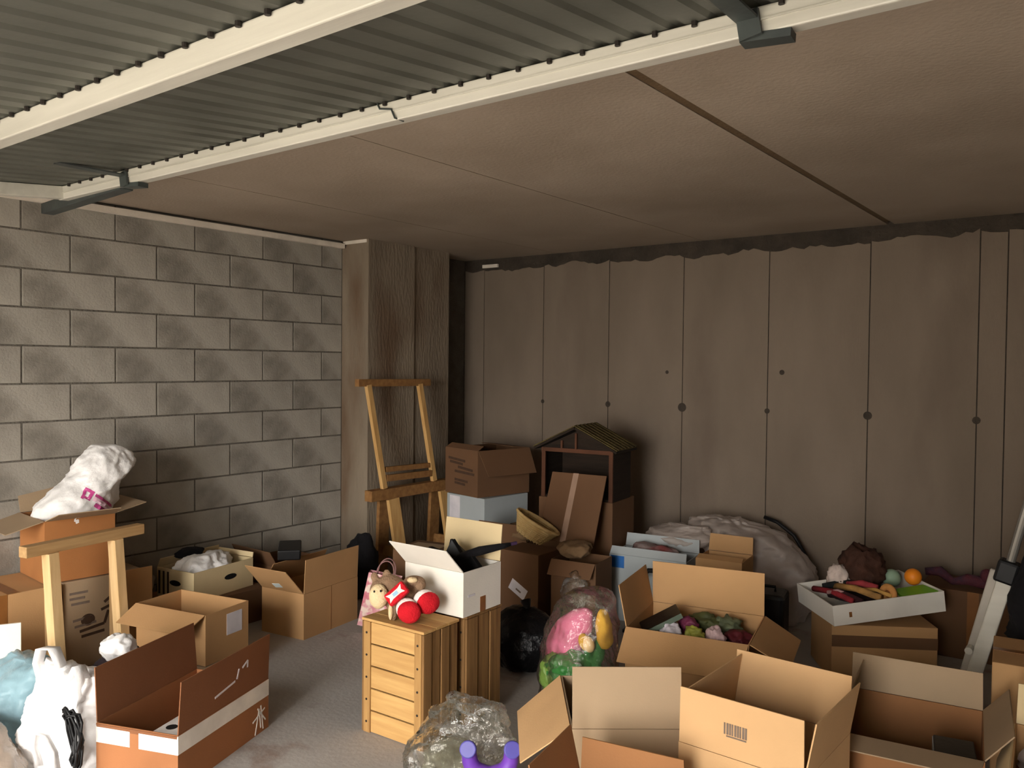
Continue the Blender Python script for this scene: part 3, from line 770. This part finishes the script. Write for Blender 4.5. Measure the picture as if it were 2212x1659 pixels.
# --- nativity-style wooden hut
t = thing('wooden_hut', 'small dark wooden hut with a gabled roof and open front against the back wall', 'toy hut', (-2.85, 4.58, .692), 7)
M_HUT = mat('dark_hut_wood', (46, 34, 24), (32, 23, 16), 4, 7, .9, .3, 40, (1, 1, 12))
M_HUT2 = mat('reddish_hut_wood', (92, 58, 40), (70, 44, 30), 4, 7, .9, .2, 40)
M_MOSS = mat('straw_roof', (92, 80, 44), (66, 54, 30), 12, 7, .95, .8, 50)
l, w, h = .25, .14, .32
MB().span((-l, -w, 0), (l, w, .012)).build('base', M_HUT, t)
MB().span((-l, w - .012, .012), (l, w, h)).build('back_wall', M_HUT, t)
MB().span((l - .012, -w, .012), (l, w - .012, h)).build('side_wall', M_HUT, t)
MB().span((-l, -w, .012), (-l + .012, w - .012, h)).build('side_wall', M_HUT, t)
for px in (-l + .014, l - .014): MB().span((px - .013, -w - .012, 0), (px + .013, -w, h)).build('post', M_HUT2, t)
MB().span((-l, -w - .014, h - .025), (l, -w, h)).build('lintel', M_HUT2, t)
MB().slab([(-l, -w - .004, h), (l, -w - .004, h), (0, -w - .004, h + .115)], (0, 1, 0), .012).build('gable', M_HUT, t)
for sgn in (-1, 1):
    P = [(sgn * (l + .035), -w - .05, h - .012), (sgn * (l + .035), w + .01, h - .012), (0, w + .01, h + .128), (0, -w - .05, h + .128)]
    rf = MB().slab(P, (sgn * .4, 0, 1), .014).build('roof', M_HUT, t)
    for k in range(12):
        a = k / 12
        y_ = -w - .05 + a * (2 * w + .06)
        MB().slab([(sgn * (l + .04), y_ + .002, h + .004), (sgn * (l + .04), y_ + .026, h + .004), (0, y_ + .026, h + .145), (0, y_ + .002, h + .145)], (sgn * .4, 0, 1), .006 + .004 * (k % 2)).build('straw_strip', M_MOSS, rf)
MB().bar((-.1, -w - .02, h + .002), (-.1, -w - .02, h + .05), .012, .012, (1, 0, 0)).build('strut', M_HUT2, t)
MB().bar((0, -w - .02, h), (0, -w - .02, h + .1), .012, .012, (1, 0, 0)).build('strut', M_HUT2, t)

t = carton('cardboard_sheet', 'brown cardboard panel with a strip of clear tape leaning in front of the hut', -2.77, 4.22, .46, 6, .38, .010, .44, K_DRK, {}, top='closed', tilt=(-24, 0)); t['category'] = 'cardboard'  # panel colour darkened for the shade behind the crates
decal(face(t, 'f'), 'clear_tape', mat('clear_tape', (170, 140, 120), None, 9, 2, .25, 0), .40, .50, 0, 1, t); done(t)
# wicker basket
t = thing('wicker_basket', 'pale oval wicker basket tipped on its side on the pile in front of the hut', 'basket', (-2.92, 4.045, .50), 37, tilt=(4, 30))
M_WICK = mat('wicker', (206, 178, 124), (184, 152, 98), 18, 4, .8, .4, 90)
mb = MB()
for k in range(9):
    q = k / 8; rr = (.085 + .055 * q, .06 + .04 * q)
    mb.tube([(rr[0] * math.cos(a), rr[1] * math.sin(a), .01 + .095 * q) for a in [i * 2 * math.pi / 28 for i in range(29)]], .0065, 6, cap=False)
mb.build('weave', M_WICK, t, smooth=True)
mb = MB()
for k in range(22):
    a = k * 2 * math.pi / 22
    mb.tube([(.082 * math.cos(a), .058 * math.sin(a), .0), (.112 * math.cos(a), .08 * math.sin(a), .05), (.142 * math.cos(a), .102 * math.sin(a), .112)], .0045, 6)
mb.build('stakes', M_WICK, t, smooth=True)
MB().tube([(.143 * math.cos(a), .103 * math.sin(a), .112) for a in [i * 2 * math.pi / 30 for i in range(31)]], .010, 8, cap=False).build('rim', M_WICK, t, smooth=True)
MB().ell((0, 0, .006), (.083, .06, .006), 20).build('base', M_WICK, t)

t = carton('cardboard_box', 'tall brown cardboard box with a tilted white sticker on the floor by the crates', -2.92, 4.06, 0, 0, .29, .24, .43, K_DRK, {}, top='closed')  # shade of the pile put into this box's darker card
decal(face(t, 'f'), 'sticker', M_LABEL, .28, .72, .40, .56, t, -28); decal(face(t, 'f'), 'sticker_print', M_INK, .44, .58, .45, .475, t, -28, .0018)
decal(face(t, 'f'), 'panel_seam', K_DRK, 0, 1, .62, .628, t); done(t)
t = carton('cardboard_box', 'dark brown box beside the stickered tall box with plastic wrap hanging on it', -2.575, 4.10, 0, 8, .28, .24, .42, K_DRK, {'f': (.1, 140)}); done(t)
tag(heap('plastic_wrap', (-2.52, 3.94, .26), (.08, .035, .10), F_CLEAR, None, 61, .4, 12, 4), 'clear plastic wrap on the front of the dark box near the pile', 'wrap')
tag(heap('crumpled_paper', (-2.61, 4.09, .465), (.09, .08, .045), mat('brown_paper', (124, 98, 70), (100, 76, 52), 8, 5, .9, .3, 30), None, 63, .5, 12, 4), 'crumpled brown paper on the dark box below the wicker basket', 'paper')
tag(heap('crumpled_paper', (-3.22, 4.40, .435), (.12, .09, .05), mat('brown_paper', (124, 98, 70)), None, 65, .5, 10, 4), 'crumpled brown paper to the left of the wicker basket', 'paper')
t = carton('cardboard_box', 'dark cardboard box behind the stickered tall box, left of the hut stack', -3.33, 4.50, 0, 4, .36, .36, .37, K_DRK, {'f': (.14, 20), 'r': (.1, -40)}); done(t)
t = thing('black_bag', 'black bin bag slumped on the floor between the wooden crates and the pink toy', 'bag', (-2.50, 3.42, 0))
heap('body', (0, 0, .13), (.20, .17, .15), F_BLACK, t, 71, .25, 8, 4, .85)
MB().tube([(0, 0, .25), (.02, .01, .29), (.0, .02, .33)], [.03, .015, .03], 10).build('knot', F_BLACK, t, smooth=True)

# ================================================================== things: right side
t = carton('white_carton', 'white carton with a blue printed corner against the back wall', -2.33, 4.54, 0, 8, .48, .27, .40, K_BWH, {'f': (.05, -30), 'b': (.08, 10)})
decal(face(t, 'f'), 'blue_print', mat('blue_print', (40, 104, 176), None, 8, 2, .6, 0), .02, .2, .80, .98, t); decal(face(t, 'f'), 'grey_print', M_INK, .3, .44, .3, .62, t); done(t)
tag(heap('clothes', (-2.34, 4.55, .39), (.15, .08, .06), mat('grey_red_cloth', (150, 140, 136), (116, 60, 58), 9, 5, .95, .3, 40), None, 81, .5, 12, 4), 'heap of grey and dark red cloth in the white carton', 'clothes')
t = thing('curved_handgrip', 'hooked black cane standing in front of the white carton', 'handgrip', (-2.18, 4.26, .0), 10)  # curved black plastic handle, set upright on a foot
MB().tube([(-.12, 0, .0), (-.115, 0, .25), (-.10, 0, .32), (-.04, 0, .37), (.03, 0, .375), (.075, 0, .35), (.085, 0, .3)], [.010, .010, .012, .014, .014, .012, .009], 10).build('grip', M_BLACK, t, smooth=True)
MB().box((-.12, 0, .01), (.12, .08, .02)).build('foot', M_BLACK, t, bevel=.003)
t = carton('cardboard_box', 'small tan cardboard box beside the white carton, under the plastic sheeting', -1.915, 4.62, 0, 6, .27, .24, .43, K_TAN, {'b': (.1, 10), 'f': (.05, -70)}); done(t)
tag(sack('plastic_sheet', [(-1.84, 5.06, 0, .24, .19), (-1.83, 5.06, .15, .28, .20), (-1.86, 5.06, .32, .31, .20), (-1.96, 5.06, .43, .32, .18), (-2.05, 5.06, .52, .26, .13), (-2.09, 5.06, .56, .12, .06), (-2.09, 5.06, .57, .02, .02)], F_WHITE2, amp=.07, fr=5, seed=84, seg=90, rows=60, gather=.014),
    'big heap of translucent plastic sheeting against the back wall', 'plastic sheeting')
tag(sack('plastic_sheet', [(-2.30, 4.80, .42, .14, .08), (-2.30, 4.80, .46, .20, .10), (-2.28, 4.82, .50, .18, .09), (-2.24, 4.84, .54, .10, .04)], F_WHITE2, amp=.05, fr=8, seed=88), 'smaller fold of translucent plastic lying over the white carton', 'plastic sheeting')
tag(MB().tube([(-1.93, 5.30, .565), (-1.84, 5.30, .54), (-1.73, 5.29, .47), (-1.64, 5.28, .34), (-1.60, 5.27, .18), (-1.60, 5.26, .012)], .012, 10).build('black_hoop', M_BLACK, smooth=True), 'thin black hoop curving round the right edge of the plastic sheeting', 'hoop')
t = thing('dark_suitcase', 'dark upright case standing behind the toy box', 'case', (-1.58, 4.38, 0), 10)
MB().box((0, 0, .17), (.22, .2, .34)).build('shell', M_BLACK, t, bevel=.02); MB().tube([(-.05, 0, .335), (-.05, 0, .365), (.05, 0, .365), (.05, 0, .335)], .008, 8).build('handle', M_BLACK, t, smooth=True)

# --- toy box
t = carton('cardboard_box', 'large open cardboard box of toys with a tall rear flap and a folded-out front flap', -1.565, 3.47, 0, 12, .53, .44, .395, K_TAN,
           {'b': (.20, -3, .002), 'f': (.19, 122, .012), 'l': (.18, 12, .006), 'r': (.18, 118, .02)}, mf=K_TAN); done(t)
toys = [('toy_block', 'white and purple plastic toy in the toy box', (-1.64, 3.36, .36), (.04, .035, .035), (214, 206, 214)), ('toy_block', 'magenta toy lump in the toy box', (-1.595, 3.45, .375), (.035, .03, .03), (130, 50, 84)),
        ('toy_block', 'yellow-green toy near the middle of the toy box', (-1.535, 3.37, .36), (.04, .03, .035), (150, 150, 60)), ('toy_block', 'pale pink toy in the middle of the toy box', (-1.445, 3.40, .36), (.035, .03, .04), (206, 176, 176)),
        ('toy_block', 'olive green soft toy in the toy box', (-1.56, 3.55, .37), (.065, .04, .035), (84, 88, 50)), ('toy_block', 'dark red toy at the right of the toy box', (-1.375, 3.49, .345), (.055, .05, .03), (96, 30, 38)),
        ('toy_block', 'grey-green soft toy at the back of the toy box', (-1.46, 3.57, .37), (.055, .05, .035), (104, 112, 84))]
for i, (nm, lb, c_, r_, col) in enumerate(toys):
    tag(heap(nm, c_, r_, mat('toy_%d' % i, col, tuple(int(v * .7) for v in col), 20, 4, .6, .1, 40), None, 100 + i, .75, 26, 4), lb, 'toy', 'toys in the large open box')
t = thing('toy_board', 'dark board with a greenish edge sticking out of the toy box', 'board', (-1.70, 3.40, .375), 35, tilt=(0, -28))
MB().box((0, 0, .02), (.19, .15, .02)).build('panel', M_BLACK, t, bevel=.003); MB().box((0, -.076, .02), (.19, .004, .022)).build('edge', mat('green_edge', (96, 110, 96), None, 9, 2, .5, 0), t)
tag(heap('toy_fill', (-1.565, 3.47, .18), (.20, .16, .12), mat('mixed_toys', (92, 84, 70), (60, 48, 50), 14, 4, .8, .3, 30), None, 120, .25, 10, 4), 'dim mass of jumbled toys deep in the toy box', 'toys')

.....

Work required | From the first line of the material down to the line containing "MB().bar((0, -w - .02, h), (0, -w", inclusive, return each line exactly, skipping any picture.

Answer |
Continue the Blender Python script for this scene: part 3, from line 770. This part finishes the script. Write for Blender 4.5. Measure the picture as if it were 2212x1659 pixels.
# --- nativity-style wooden hut
t = thing('wooden_hut', 'small dark wooden hut with a gabled roof and open front against the back wall', 'toy hut', (-2.85, 4.58, .692), 7)
M_HUT = mat('dark_hut_wood', (46, 34, 24), (32, 23, 16), 4, 7, .9, .3, 40, (1, 1, 12))
M_HUT2 = mat('reddish_hut_wood', (92, 58, 40), (70, 44, 30), 4, 7, .9, .2, 40)
M_MOSS = mat('straw_roof', (92, 80, 44), (66, 54, 30), 12, 7, .95, .8, 50)
l, w, h = .25, .14, .32
MB().span((-l, -w, 0), (l, w, .012)).build('base', M_HUT, t)
MB().span((-l, w - .012, .012), (l, w, h)).build('back_wall', M_HUT, t)
MB().span((l - .012, -w, .012), (l, w - .012, h)).build('side_wall', M_HUT, t)
MB().span((-l, -w, .012), (-l + .012, w - .012, h)).build('side_wall', M_HUT, t)
for px in (-l + .014, l - .014): MB().span((px - .013, -w - .012, 0), (px + .013, -w, h)).build('post', M_HUT2, t)
MB().span((-l, -w - .014, h - .025), (l, -w, h)).build('lintel', M_HUT2, t)
MB().slab([(-l, -w - .004, h), (l, -w - .004, h), (0, -w - .004, h + .115)], (0, 1, 0), .012).build('gable', M_HUT, t)
for sgn in (-1, 1):
    P = [(sgn * (l + .035), -w - .05, h - .012), (sgn * (l + .035), w + .01, h - .012), (0, w + .01, h + .128), (0, -w - .05, h + .128)]
    rf = MB().slab(P, (sgn * .4, 0, 1), .014).build('roof', M_HUT, t)
    for k in range(12):
        a = k / 12
        y_ = -w - .05 + a * (2 * w + .06)
        MB().slab([(sgn * (l + .04), y_ + .002, h + .004), (sgn * (l + .04), y_ + .026, h + .004), (0, y_ + .026, h + .145), (0, y_ + .002, h + .145)], (sgn * .4, 0, 1), .006 + .004 * (k % 2)).build('straw_strip', M_MOSS, rf)
MB().bar((-.1, -w - .02, h + .002), (-.1, -w - .02, h + .05), .012, .012, (1, 0, 0)).build('strut', M_HUT2, t)
MB().bar((0, -w - .02, h), (0, -w - .02, h + .1), .012, .012, (1, 0, 0)).build('strut', M_HUT2, t)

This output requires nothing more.